In the Saving Faith,
Case
Oh Hannah how much I love you my sister. I love how you write and to see your heart. God has taken you through many an adventure and there will be much more to come. Our greatest, is still to come and that is a day I long for. Your story very well written as you are such a godly and talented young lady. I can not wait to see what God will do through you and the passion you have for Him and His people. Praise God for your young wisdom and compassion, for your family and their love, and desire to be radical for the kingdom. I long to take your examples and run harder for the goal set before us. Thanks for your encouragement, for your friendship, for allowing me to be a part of your family. It is all priceless. Thanks for the time you took to give us a glimpse of you. I love you girl. (oh, and I think you have now beaten me in length of blog though yours was wonderful. Good thing we are not competing : )

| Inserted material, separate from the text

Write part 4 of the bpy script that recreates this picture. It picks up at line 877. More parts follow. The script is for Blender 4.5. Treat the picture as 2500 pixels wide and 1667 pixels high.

I think you're right Heather, that took me a good ten minutes . . . but well worth it.
Ah such a nice post. Hannah I do admire your writing style. and the content nots too bad (kidding!)
hmm that wasn't satirical enough...oh its too late now.
Hannah,
Your last paragraph really touched me. And I agree with Rusty: God is so good in how he determines our birthplace, friendships, [numerous] residences, and everything else (Acts 17). Those traveling experiences and your time spent in Mexico have left an indelible mark on you. You are a very unique, but God has singularly gifted each one of us so that we will be most useful for his purposes.
I'm beginning to understand how much Hermosillo means to you.